The Company has an arrangement with Terranautical Global Investments (“TGI”). TGI is a company controlled by Jorge Andrade that provides consulting services to the Company. There is no formal agreement between the parties and the amount of remuneration is $6,250 per month. During the years ended December 31, 2013 and 2012, the Company incurred $227,360 and $52,500 as consulting fees, respectively. As of December 31, 2013 and 2012, there was an unpaid balance of $162,850 and $62,225, respectively.

 

The Company has an arrangement with Premier Aftercare Recovery Service, (“PARS”). PARS is a Company controlled by Neil Muller that provides consulting services to the Company. There is no formal agreement between the parties and the amount of remuneration is $6,250 per month. During the year ended December 31, 2013, the Company incurred $212,360 and $-0- as consulting fees and expense reimbursements. During the year ended December 31, 2012, the Company incurred $77,794 and $6,379 as consulting fees and expense reimbursements. As of December 31, 2013 and 2012, there was an unpaid balance of $142,459 and $65,774, respectively.

 

The Company has an arrangement with Felix Financial Enterprises (“FFE”). FFE is a Company controlled by Lourdes Felix that provides consulting services to the Company. There is no formal agreement between the parties and the amount of remuneration is $6,250 per month. During the years ended December 31, 2013 and 2012, the Company incurred $125,000 and $-0- as consulting fees, respectively. As of December 31, 2013 and 2012, there was an unpaid balance of $105,390 and $-0-, respectively.

 

West Coast Health Consulting, Inc. is a company controlled by Jorge Andrade that previously provided consulting services to the Company. During the years ended December 31, 2013 and 2012, the Company incurred $-0- and $2,026 as consulting fees, respectively. As of December 31, 2013 and 2012, there was an unpaid balance of $-0- and $-0-, respectively.

 

The Company has an arrangement with Brady Granier. There is no formal agreement between the parties and the amount of remuneration is $6,250 per month. As of December 31, 2013, $91,140 in consulting fees were incurred and as of December 31, 2012, $-0- in consulting fees was incurred.

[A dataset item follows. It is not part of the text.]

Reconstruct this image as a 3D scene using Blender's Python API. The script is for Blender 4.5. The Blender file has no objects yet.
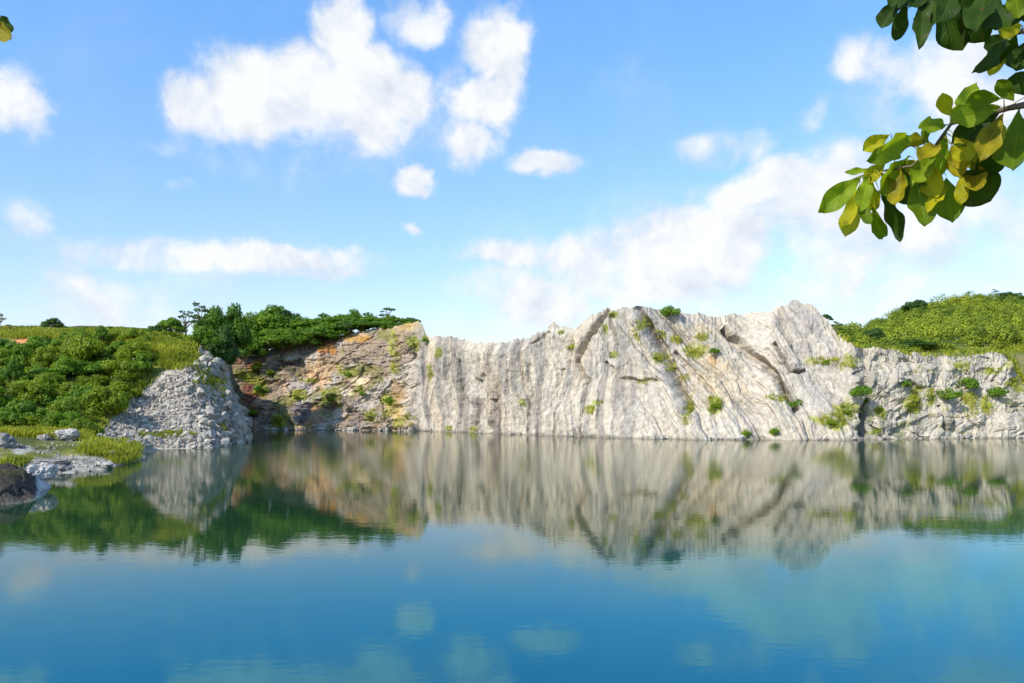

As of December 31, 2013 and 2012, there was an unpaid balance of 72,640 and $-0-, respectively.

 

The Company has an arrangement with Kent Emry. There is no formal agreement between the parties and the amount of remuneration is $6,250 per month. As of December 31, 2013, $7,000 in consulting fees were paid and as of December 31, 2012, $-0- in consulting fees was paid. As of December 31, 2013 and 2012, there was an unpaid balance of $26,189 and $-0-, respectively.

 

As described in Note 6, the Company granted a sub-license agreement for ten years amongst the Company, Kryptonite Investments LLC (“Kryptonite Investments”) and Trinity dated April 8, 2013 for the state of Arizona.

 

As described in Note 11, the Company has outstanding $316,042 in outstanding advances and notes payable to officers of the Company as of December 31, 2013.

 

As described in Note 15, the Board of Directors of the Company authorized the execution of a letter of understanding dated December 30, 2013 with Trinity Rx Solutions LLC (“Trinity Rx”) and Sal Amodeo, the sole member of Trinity Rx (“Amodeo”) to acquire substantially all the assets of Trinity Rx. Amodeo owns 1,000,000 shares of the Company’s common stock through a consulting agreement, is an grantee of a sub-licensing agreement as described in Note 6 and the Company acquired our licensing rights from Trinity represented by our intangible asset.